I know every person is an individual, so my comments should be taken with a grain of salt. Will some people hate it? Probably. Will most love it?
Without doubt. Is this the "Photoshop-killer" for the average person? I think so.

So, bottom line: Lightroom is the merger of functionality, elegance and power I've been looking for for the past 2-3 years. I can finally put away the review sites and Google searches and trial downloads. Lightroom has a permanent spot on my computer. Heck, when I do my semi-annual OS reinstall, it may find its way to the HDD before MS Office does [though I gotta say I love Office 2007, but that's another review ;) ]


(PS If you're not convinced, Adobe has a 30-day trial on their site you can download but if you're familiar with other programs, give yourself a day or two. The interface is different (but better once you learn it))

Update: One month later and I still love this program. The cataloguing features are phenomenal. Tagging images on import is a breeze and the "look" of the library is "clean". I'm able to disply any of 20-30 different image attributes (such as shutter speed, ISO, meta tags, etc) in the "Library" or hide them with a simple hotkey. Response is still quite fast, even with over 1,000 images imported. It has also changed the way I manage my photos. Instead of importing all 14,000, I simply import the ones I want to work. I put the ones I like best in a separate collection then clear the other from the library (I save *every* picture taken, but I don't necessarily want to wade through them all). The ability to stack images by time-taken is wonderful. I can choose to group them within one second or one hour or one day. Absolutely wonderful. The more I use this program, the more I'm sure the going price of $200 is worth it. I strongly suggest you give the trial a whirl and then buy before 4/30 when it jumps to $300...

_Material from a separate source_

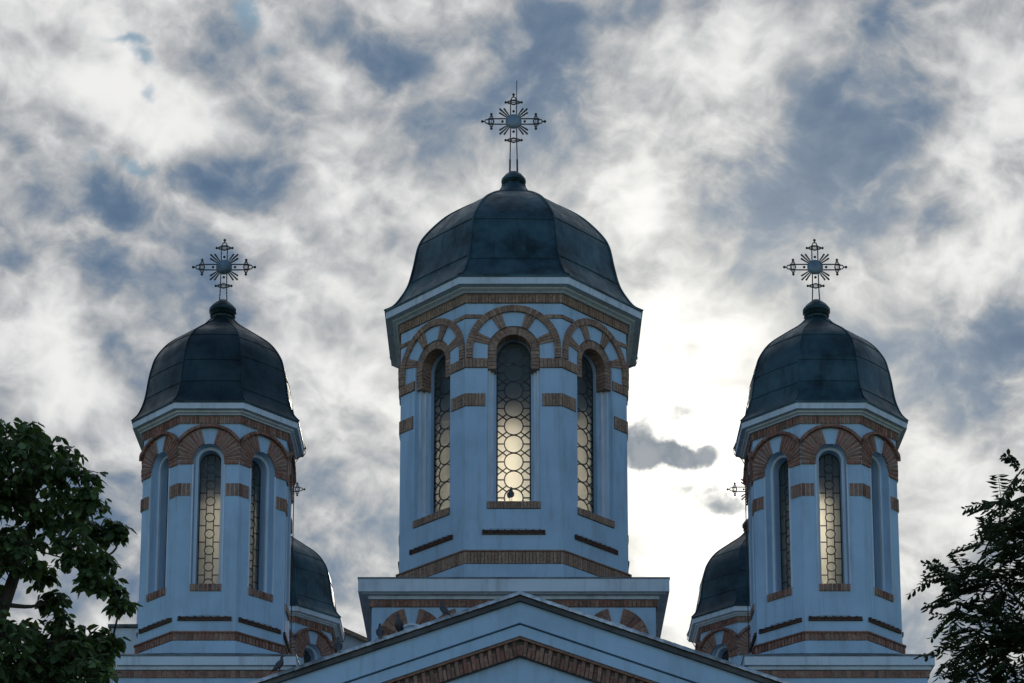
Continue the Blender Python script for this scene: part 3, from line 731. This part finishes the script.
# side wing behind the left tower, with parapet and chimney
wing = thing('side_wing', 'pale parapet wall of a wing seen behind the tree-side base, with a small chimney', 'building', (-9.6, 57.5, 0))
b = MB(); b.box(-.5, 1.6, -2.5, 2.5, .12, 20.46); b.build('wall', M['trim'], wing)
b = MB(); b.box(-.58, 1.68, -2.58, 2.58, 20.463, 20.54); b.build('parapet_cap', M['flash'], wing)
b = MB(); b.box(.13, .30, -2.52, -2.35, 20.543, 21.16); b.build('chimney', M['trim'], wing)
# chapel block far behind the rear tower, its roof verge slanting down
chap = thing('rear_chapel', 'gabled block behind the rear tower whose roof edge slants down to the central tower', 'building', (-7.2, 69, 0))
b = MB()
zpk = 25.3; sl = .46
poly = [(-3.2, 16.33), (3.2, 16.33), (3.2, zpk - sl * 3.2 - .1), (0, zpk - .1), (-3.2, zpk - sl * 3.2 - .1)]
b.prism([(x, -2.5, z) for x, z in poly], [(x, 2.5, z) for x, z in poly]); b.build('wall', M['trim'], chap)
b = MB()
for s in (-1, 1):
    poly = [(0, zpk), (s * 3.5, zpk - sl * 3.5), (s * 3.5, zpk - sl * 3.5 - .12), (0, zpk - .12)]
    b.prism([(x, -2.75, z + .0) for x, z in poly], [(x, 2.75, z) for x, z in poly])
b.build('roof', M['tan'], chap)
b = MB(); b.box(-10.6, -3.6, 66.4, 71.6, .12, 16.33)
b.v = [(x + 7.2, y - 69, z) for x, y, z in b.v]; b.build('lower_wall', M['trim'], chap)

# ------------------------------------------------------------------ pigeons
def pigeon_mesh():
    b = MB(); seg = 12
    # spine stations: x forward, z up, half width, half height
    st = [(-.20, .075, .012, .006), (-.16, .088, .026, .010), (-.10, .108, .036, .022), (-.05, .130, .052, .045), (0, .152, .062, .060), (.045, .172, .060, .062), (.08, .198, .046, .050), (.098, .228, .031, .033), (.108, .252, .025, .025), (.118, .270, .027, .025), (.132, .278, .024, .022), (.150, .278, .013, .012), (.158, .276, .006, .006)]
    rings = []
    for i, (x, z, hw, hh) in enumerate(st):
        a = st[max(i - 1, 0)]; c = st[min(i + 1, len(st) - 1)]; t = Vector((c[0] - a[0], 0, c[1] - a[1])).normalized(); up = Vector((-t.z, 0, t.x))
        rings.append([Vector((x, 0, z)) + up * hh * math.sin(2 * math.pi * k / seg) + Vector((0, hw * math.cos(2 * math.pi * k / seg), 0)) for k in range(seg)])
    b.loft(rings, 0, True, True)
    return b
def wing_mesh(s):
    b = MB(); rings = []
    for x, z, h, o in ((.065, .165, .012, .052), (.03, .155, .04, .064), (-.03, .135, .045, .063), (-.09, .112, .030, .048), (-.15, .092, .014, .030), (-.175, .084, .004, .02)):
        rings.append([(x, s * (o + .006), z + h), (x, s * (o + .012), z), (x, s * (o + .004), z - h * .8), (x, s * (o - .02), z)])
    b.loft(rings, 0, True, True); return b
def upright(b, a=R(-24)):
    c, s_ = math.cos(a), math.sin(a)
    b.v = [((x) * c + (z - .11) * s_, y, -(x) * s_ + (z - .11) * c + .115) for x, y, z in b.v]; return b
def make_pigeon(label, loc, rz, tilt=0, s=1.0):
    r = thing('pigeon', label, 'pigeon', loc, 'pigeons perched on the church', rz)
    r.scale = (s,) * 3
    body = upright(pigeon_mesh()).build('body', M['feather'], r, 60)
    for sg in (1, -1): upright(wing_mesh(sg)).build('wing', M['feather'], r, 60)
    k = MB(); k.tube([(.152, 0, .277), (.168, 0, .272), (.180, 0, .266)], [.007, .005, .001], 6); upright(k).build('beak', M['beak'], r)
    for sg in (1, -1):
        k = MB(); k.tube([(.01, sg * .022, .105), (.004, sg * .022, .05), (.008, sg * .022, .008)], [.010, .006, .005], 6)
        for dx, dy in ((.035, -.014), (.04, 0), (.035, .014), (-.02, 0)): k.tube([(.008, sg * .022, .006), (.008 + dx, sg * .022 + dy, .003)], [.0045, .003], 5)
        k.build('leg', M['beak'], r)
    if tilt: body.rotation_euler = (0, tilt, 0)
    return r
zr = lambda x, y=46.3: ZP - SL * abs(x - NX) + .022
for x, rz, lab, s in ((-4.92, 20, 'dark pigeon lowest on the gable edge, by the tower base', 1.05), (-3.68, 100, 'dark pigeon on the gable edge in front of the hidden rear tower', 1.05),
                   (-2.80, 95, 'slim dark pigeon at the outer end of the brick arch', 1.0), (-2.40, 250, 'blue-grey pigeon in front of the white keystone on the gable edge', 1.05), (-1.45, 150, 'pigeon nearest the gable peak on its slanting edge', 1.05)):
    make_pigeon(lab, (x, 46.25, zr(x)), R(rz), 0, s * 1.12)
p_ = make_pigeon('small dark pigeon sitting on the central window sill', (-.03, 56 - 2.93, 23.07), R(80), 0, 1.15)

# ------------------------------------------------------------------ trees
LEFT_CLUMPS = [(-5.98, 23.31, 11.27, 0.69), (-5.32, 23.23, 11.53, 0.38), (-5.13, 23.83, 11.78, 0.29), (-4.75, 23.45, 11.39, 0.27), (-4.57, 23.44, 11.09, 0.17), (-5.32, 23.8, 11.18, 0.4), (-5.16, 24.72, 11.47, 0.31), (-4.65, 24.41, 11.15, 0.19), (-4.42, 24.29, 11.11, 0.1), (-4.72, 23.56, 10.62, 0.27), (-4.56, 24.05, 10.64, 0.16), (-4.37, 23.74, 10.23, 0.12), (-4.24, 23.64, 9.99, 0.1), (-4.5, 23.5, 10.23, 0.16), (-5.32, 23.52, 10.61, 0.29), (-5.32, 24.54, 10.68, 0.16), (-5.17, 24.43, 10.31, 0.17), (-5.05, 24.37, 10.03, 0.13), (-5.42, 24.54, 9.82, 0.33), (-5.48, 23.37, 9.48, 0.42), (-4.77, 23.72, 9.43, 0.22), (-4.56, 24.16, 9.69, 0.14), (-4.44, 24.26, 9.78, 0.1), (-4.57, 24.43, 9.93, 0.13), (-4.63, 24.46, 9.67, 0.13), (-4.51, 23.42, 9.11, 0.2), (-5.27, 24.23, 9.31, 0.44), (-6.1, 24.41, 10.77, 0.53), (-6.3, 24.02, 9.93, 0.78), (-6.67, 23.16, 10.76, 0.89), (-6.94, 23.93, 9.9, 0.89), (-6.43, 22.93, 11.46, 0.67), (-5.88, 24.61, 12.4, 0.2), (-5.45, 24.44, 12.32, 0.13), (-6.21, 24.1, 12.2, 0.44), (-7.5, 23.48, 10.42, 0.89), (-7.82, 25.06, 9.93, 1.0), (-6.3, 24.19, 9.06, 0.89), (-5.59, 24.99, 8.96, 0.67), (-4.79, 24.46, 9.85, 0.18), (-4.52, 24.01, 9.41, 0.16), (-4.62, 23.88, 9.08, 0.2), (-5.0, 24.15, 9.74, 0.24), (-5.04, 23.89, 9.31, 0.28), (-4.71, 23.39, 8.71, 0.33), (-6.86, 23.49, 8.63, 1.0)]
RIGHT_CLUMPS = [(6.25, 26.35, 12.67, 0.12), (5.87, 25.36, 11.69, 0.22), (6.02, 25.03, 11.25, 0.48), (5.75, 26.17, 11.63, 0.19), (5.82, 25.58, 10.96, 0.41), (5.51, 26.05, 11.01, 0.22), (5.3, 25.97, 10.79, 0.14), (5.57, 25.7, 10.39, 0.41), (5.34, 26.58, 10.37, 0.13), (5.79, 25.29, 10.01, 0.55), (5.47, 25.86, 9.92, 0.29), (6.33, 25.37, 11.88, 0.48), (6.9, 26.34, 11.5, 0.84), (6.38, 25.42, 10.17, 0.84), (7.01, 25.64, 12.24, 0.6), (7.69, 26.64, 11.1, 0.96), (5.79, 25.56, 9.24, 0.6), (6.76, 26.15, 9.42, 0.96), (5.53, 26.51, 11.31, 0.17), (5.14, 25.57, 11.02, 0.1), (7.11, 24.86, 11.43, 0.84), (7.36, 25.3, 9.53, 0.96), (5.95, 26.3, 12.23, 0.12)]

def leaf_shape(L_, W_, bend):
    # two halves folded along the midrib, tip drooping
    return [(0, 0, 0), (.35 * L_, W_ * .42, .06 * L_), (.7 * L_, W_ * .5, .02 * L_ - bend * .5), (L_, 0, -bend), (.7 * L_, -W_ * .5, .02 * L_ - bend * .5), (.35 * L_, -W_ * .42, .06 * L_), (.5 * L_, 0, -.02 * L_)], [(0, 6, 2, 1), (6, 3, 2), (0, 5, 4, 6), (6, 4, 3)]
def tree(name, label, clumps, root_xy, kind, trunk_r):
    t = thing(name, label, 'tree', (root_xy[0], root_xy[1], 0))
    ox, oy = root_xy
    tr = MB(); zt = 7.2
    cxm = sum(c[0] for c in clumps) / len(clumps); cym = sum(c[1] for c in clumps) / len(clumps)
    trunk = [Vector((0, 0, -.1)), Vector((.05, .02, 1.2)), Vector((-.04, .05, 3)), Vector((.1, 0, 5)), Vector(((cxm - ox) * .3, (cym - oy) * .3, zt)), Vector(((cxm - ox) * .7, (cym - oy) * .7, 9.0)), Vector((cxm - ox, cym - oy, 11.0))]
    rr = [trunk_r * k for k in (1.5, 1.1, .95, .85, .7, .45, .2)]
    P = [Vector(p) for p in spline([tuple(p) for p in trunk], 4)]; RR = [x[0] for x in spline([(r,) for r in rr], 4)]
    tr.tube(P, RR, 10); tr.build('trunk', M['bark'], t, 50)
    lb = MB()
    V = []; Fc = []
    def put(shape, mat):
        vs, fs = shape; o = len(V)
        V.extend([tuple(mat @ Vector(v)) for v in vs]); Fc.extend([tuple(o + i for i in f) for f in fs])
    # limbs grow outwards: each clump is fed from the nearest clump or trunk point already reached
    nodes = [(P[i], RR[i] * .8) for i in range(len(P)) if P[i].z > 4.2]
    todo = [(Vector((x - ox, y - oy, z)), r) for x, y, z, r in clumps]; order = []
    while todo:
        best = min(((c - n_[0]).length + (.8 if n_[0].z > c.z else 0), i, j) for i, (c, r) in enumerate(todo) for j, n_ in enumerate(nodes))
        c, r = todo.pop(best[1]); s0, r0 = nodes[best[2]]
        L0 = (c - s0).length; r0 = min(r0 * .75, .018 + .02 * L0)
        mid = s0.lerp(c, .5) + Vector((rnd.uniform(-.14, .14), rnd.uniform(-.14, .14), rnd.uniform(-.12, .05))) * L0
        path = [Vector(p) for p in spline([tuple(s0), tuple(mid), tuple(c)], 4)]
        lb.tube(path, [r0 + (.011 - r0) * i / (len(path) - 1) for i in range(len(path))], 6)
        nodes.append((c, .016)); nodes.append((path[4], r0 * .6)); order.append((c, r))
    for c, r in order:
        x, y = c.x + ox, c.y + oy
        if kind == 'broad':
            nt_ = int(10 + 66 * r * r / .16)
            for _ in range(nt_):
                d = Vector((rnd.gauss(0, 1), rnd.gauss(0, 1), rnd.gauss(0, .9))).normalized()
                tip = c + d * r * rnd.uniform(.35, 1.0) ** .7
                if rnd.random() < .35: lb.tube([c, c.lerp(tip, .5) + Vector((0, 0, .04)), tip], [.010, .006, .004], 4, 0, False)
                az0 = rnd.uniform(0, 6.28)
                for i in range(rnd.randint(3, 6)):
                    az = az0 + i * 2.1 + rnd.uniform(-.4, .4); droop = rnd.uniform(.15, 1.05)
                    L_ = rnd.uniform(.10, .17); W_ = L_ * rnd.uniform(.42, .58)
                    m = Matrix.Translation(tip) @ Matrix.Rotation(az, 4, 'Z') @ Matrix.Rotation(droop, 4, 'Y') @ Matrix.Rotation(rnd.uniform(-.6, .6), 4, 'X') @ Matrix.Translation((.02, 0, 0))
                    put(leaf_shape(L_, W_, L_ * rnd.uniform(.05, .3)), m)
        else:
            nt_ = int(6 + 26 * r * r / .16)
            for _ in range(nt_):
                d = Vector((rnd.gauss(0, 1), rnd.gauss(0, 1), rnd.gauss(.1, .8))).normalized()
                st = c + d * r * rnd.uniform(.0, .65)
                out = (d + Vector((math.copysign(.5, x - cxm) * .6, 0, .15))).normalized(); ln = rnd.uniform(.28, .46)
                n = rnd.randint(6, 9); pts = []
                for i in range(n + 1):
                    u = i / n; pts.append(st + out * ln * u + Vector((0, 0, -.16 * ln * 2 * u * u)))
                lb.tube([pts[0], pts[n // 2], pts[-1]], [.005, .004, .002], 3, 0, False)
                side_ = out.cross(Vector((0, 0, 1)));  side_ = side_ if side_.length > .1 else Vector((1, 0, 0)); side_.normalize()
                for i in range(1, n + 1):
                    for sg in (-1, 1):
                        L_ = rnd.uniform(.11, .165) * (1 - .35 * abs(i / n - .5)); W_ = L_ * .36
                        dr = (side_ * sg + out * .45 + Vector((0, 0, -rnd.uniform(.25, .9)))).normalized()
                        yv = dr.cross(Vector((rnd.uniform(-.2, .2), rnd.uniform(-.2, .2), 1))).normalized(); zv = dr.cross(yv)
                        m = Matrix.Translation(pts[i]) @ Matrix((( dr.x, yv.x, zv.x, 0), (dr.y, yv.y, zv.y, 0), (dr.z, yv.z, zv.z, 0), (0, 0, 0, 1)))
                        put(leaf_shape(L_, W_, L_ * .12), m)
    lb.build('limbs', M['bark'], t)
    me = bpy.data.meshes.new('crown'); me.from_pydata(V, [], Fc); me.materials.append(M['leaf' if kind == 'broad' else 'leaflet']); me.update()
    o = bpy.data.objects.new('crown', me); col.objects.link(o); o.parent = t
    return t
tree('broad_leaved_tree', 'dark tree with broad drooping leaves beside the slim tower', LEFT_CLUMPS, (-7.6, 24.4), 'broad', .24)
tree('feathery_tree', 'dark tree with feathery compound leaves rising beside the slim tower', RIGHT_CLUMPS, (8.0, 26.3), 'pinnate', .22)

Still a lot of rough edges3
I've been using Lightroom since its first beta, and overall I like it a lot. Its interface is pretty slow and unresponsive, but I've actually sat down and timed myself, and despite its sluggishness I still find myself accomplishing a great deal more in less time than I could have in the formerly holy trinity of Bridge, ACR and Photoshop. The highlight recovery, fill light and HSL adjustment sliders alone save me so much time it's not even funny.

Suffice to say I'm very happy that it's finally been released as a commercial product, but in all honesty, I wish it would have had at least another five public beta revisions before this point. Many of the features they snuck into the GM which we beta users had never seen before are just plain awful--the implementation of "stacks" in particular--and could have benefited greatly from some user feedback. Other features still seem woefully incomplete. Pretty much every module after "Develop" in the topmost toolbar feels like an afterthought which nobody really wanted to dedicate any real time to; slideshows don't work at all for me, the web galleries are painfully simplistic and inflexible, and color management support in printing is just plain horrible (it can't even FIND any of my ICC profiles so the only choice I get is to let the printer do its own color management).

I still like it much better than Aperture, but I really don't think Adobe should be charging money for it just yet. What's worse is that their online bug report form is broken, so there's no way for us early adopters to provide feedback anymore now that the public forum on the Adobe Labs site has been put to pasture. Get the demo and try it out before you plunk down $200 for it. It's still a little green for my tastes, but I do have high hopes for the future.